For the most part, Vogue's Arianna Huffington profile is as puffy and inoffensive as you'd expect: There's some gushing about her warmth and glamour, descriptions of a couple of her outfits. But if you read closely, there's claw, too.

First up is Kenny Lerer, the Obama backer, former AOL executive and Huffington Post co-founder who pulled back from HuffPo in 2007. Lerer is referred to as Huffington's "former partner," having apparently made real the gossip he would leave HuffPo entirely. And he took a swipe at Huffington for recent statements that her liberal site is de-emphasizing politics and had never been left wing to begin with:

"[AOL CEO] Tim [Armstrong] and Arianna are saying it's not progressive, because they don't want to take that position because of advertisers," says her former partner Ken Lerer. "But it is what it is and it has a point of view. Which is why it's successful."

We're pretty sure he just casually accused his ex partner (and former political ally) of trading her ideals for cash. All in good humor, we're sure.

Then there's this, in which Huffington's face gets grazed by Vogue's description of what she wore to an advertising event in midtown New York:

Arianna was dressed in suede knee-high boots, a gray dress, a ruffly collar over a cardigan, the hair unflappable, the makeup thick.
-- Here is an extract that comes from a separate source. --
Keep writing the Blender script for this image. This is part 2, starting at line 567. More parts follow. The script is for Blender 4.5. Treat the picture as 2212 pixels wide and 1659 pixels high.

In Vogue, Arianna Huffington Is Accused of Thick Makeup and Selling Out

Later, Arianna is around the AOL offices wearing "formfitting Citizens of Humanity black jeans, a short black curvy blazer, a white shirt, and strappy heels," which Vogue can't help but point out make her "slightly teeter-tottery." They're sure to quote the AOL editorial tsarina saying she has no time to date (though we heard something about a British boy toy a couple of months back, no idea if there was anything to it). They also caught her drinking a cappuccino through a green straw and, much to our delight, throwing an approving plug to "Zezebel." Accent challenges are so much more endearing the tirades directed at underlings.